Отдельные современные авторы склонны рассматривать коллегию присяжных заседателей как проявление принципа народовластия в отправлении правосудия. Так, В.И.Бадашханов отмечает, что народовластие в уголовном судопроизводстве означает участие народа в принятии законов, отражающих его волю, и распространяющееся на всю уголовно-процессуальную деятельность. Практическое действие принципа народовластия в уголовном судопроизводстве рассматривается этим автором “на примере вновь вводимых судов присяжных.”[24] Не отрицая наличие такого воздействия, я полагаю, что термин “народовластие” в уголовном судопроизводстве не совсем уместен. Будучи благозвучным по отношению к понятию уголовного процесса в целом, он может быть воспринят в каждом конкретном уголовном деле как решение, принимаемое под диктовку народа, что является недопустимым. В связи с этим представляется, что обусловленная нормами уголовно-процессуального законодательства деятельность присяжных заседателей в судебном заседании является деятельностью подзаконной. Вместе с тем поскольку выносимый ими вердикт является основанием для вынесения приговора, определяет структуру и направленность обсуждения  последствий признания лица виновным (невиновным), постольку можно рассматривать вердикт присяжных заседателей в качестве акта самоограничения государства в отправлении правосудия в части, касающейся установления виновности подсудимого. Из этого следует вывод о том, что присяжные заседатели своим участием способствуют суверенизации судебной власти в целом.

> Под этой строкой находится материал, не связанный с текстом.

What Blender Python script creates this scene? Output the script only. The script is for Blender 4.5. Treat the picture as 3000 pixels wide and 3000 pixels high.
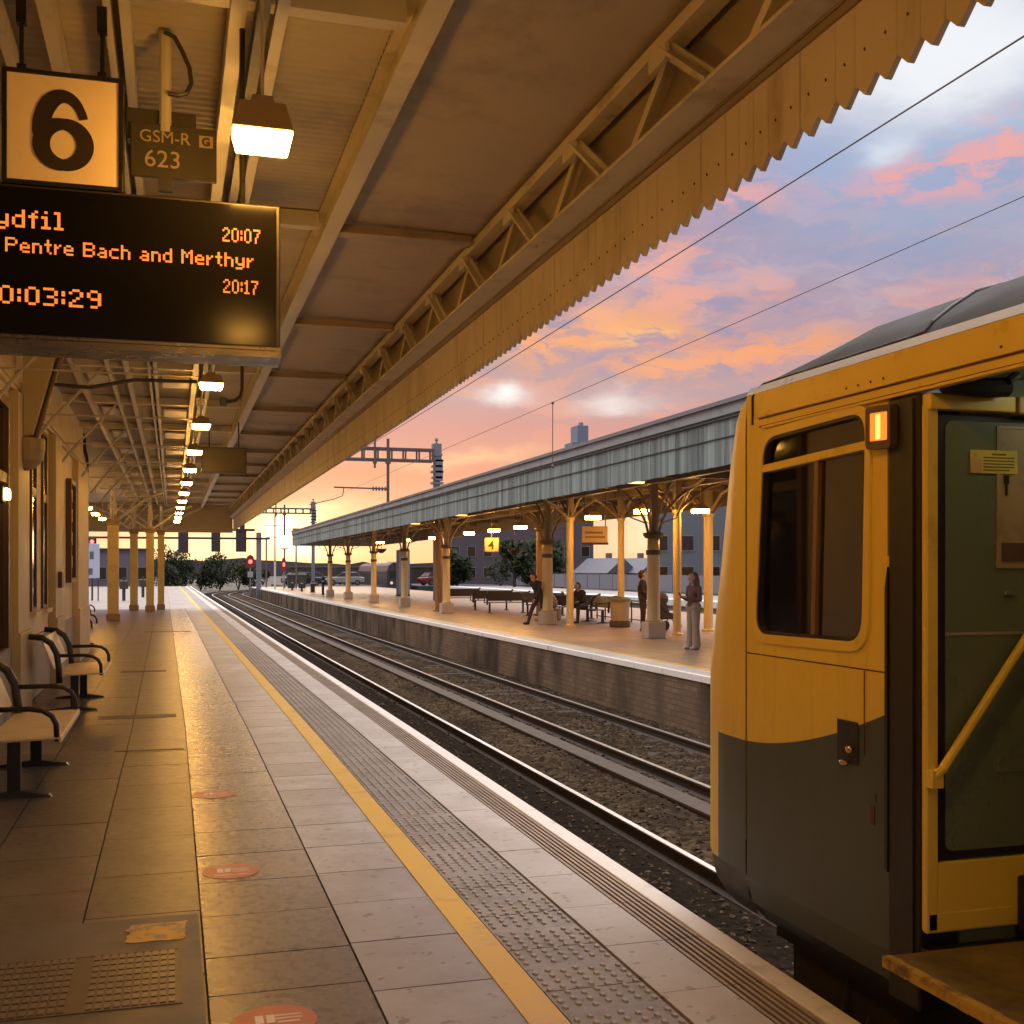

К такому же выводу в конечном счете приходит и автор критикуемой позиции, отмечая, что “суды обретают суверенные начала по отношению к другим ветвям власти именно за счет включения коллегий присяжных заседателей”.[25]

Таким образом, воссоздание судов присяжных в уголовном судопроизводстве на данном этапе свидетельствует о том, что демократическая Россия стремится реально обеспечить права личности в сфере уголовного преследования, ограничивая себя как государство в вопросах определения виновности привлеченных к уголовной ответственности лиц.

Краткий анализ сущностных характеристик суда присяжных позволяет перейти к рассмотрению процесса решения вопросов о виновности (или невиновности) подсудимого коллегией присяжных заседателей.

В соответствии с действующим законодательством  присяжные заседатели суть судьи виновности подсудимого (ст.ст. 449, 454, 459 УПК). В связи с этим возникает необходимость рассмотреть вопрос о компетенции присяжных заседателей (ст. 435 УПК) при ответе на вопросы, предусмотренные п.п. 1, 3 и 4 ч. 1 ст. 303 УПК.

Данная проблема была предметом исследования известных русских юристов. И.Я.Фойницкий, А.М.Бобрищев-Пушкин, Н.В.Муравьев и другие правоведы отмечали, что присяжные заседатели не могут быть устранены от подведения признанных ими фактов под моральные, а следовательно, и юридические понятия.[26] И.Я.Фойницкий определял, что как вопросы факта, так и вопросы права одинаково подлежат их рассмотрению, “но лишь настолько, насколько это необходимо для разрешения вопроса о виновности, ибо в сам состав этого вопроса по необходимости входит вопрос не только о событии преступления, но и о причинной внешней и даже внутренней его связи с подсудимым”.[27] Н.В.Муравьев, будучи противником суда присяжных, тем не менее указывал на то, что действующий закон, “наша судебная практика, наша судебная литература - все признают присяжных заседателей судьями виновности”.[28] Эту точку зрения поддерживает С.М.Казанцев, подчеркивая, что присяжных заседателей согласно закона спрашивают не о том, совершил ли подсудимый преступное деяние, а виновен ли подсудимый в том, что совершил его; не сам факт, а внутренняя сторона и личность подсудимого, в нем выразившаяся, подлежат суждению присяжных.[29] Разрешая вопрос о том, виновен ли подсудимый в совершении преступления, присяжные заседатели исходят из того, что данное деяние совершил подсудимый. Установив, что имело место деяние, инкриминируемое подсудимому, и что оно совершено подсудимым, коллегия присяжных в соответствии с п. 4 ч. 1 ст. 303 УПК устанавливает наличие или отсутствие  вины в действиях подсудимого. При этом, как мне представляется, установление вины подсудимого присяжными заседателями состоит в неразрывном единстве с утверждением в сознании присяжных заседателей причинной связи между деянием подсудимого и наступившими последствиями. Утвердиться такая мысль может у них только в результате убедительных доказательств стороны обвинения.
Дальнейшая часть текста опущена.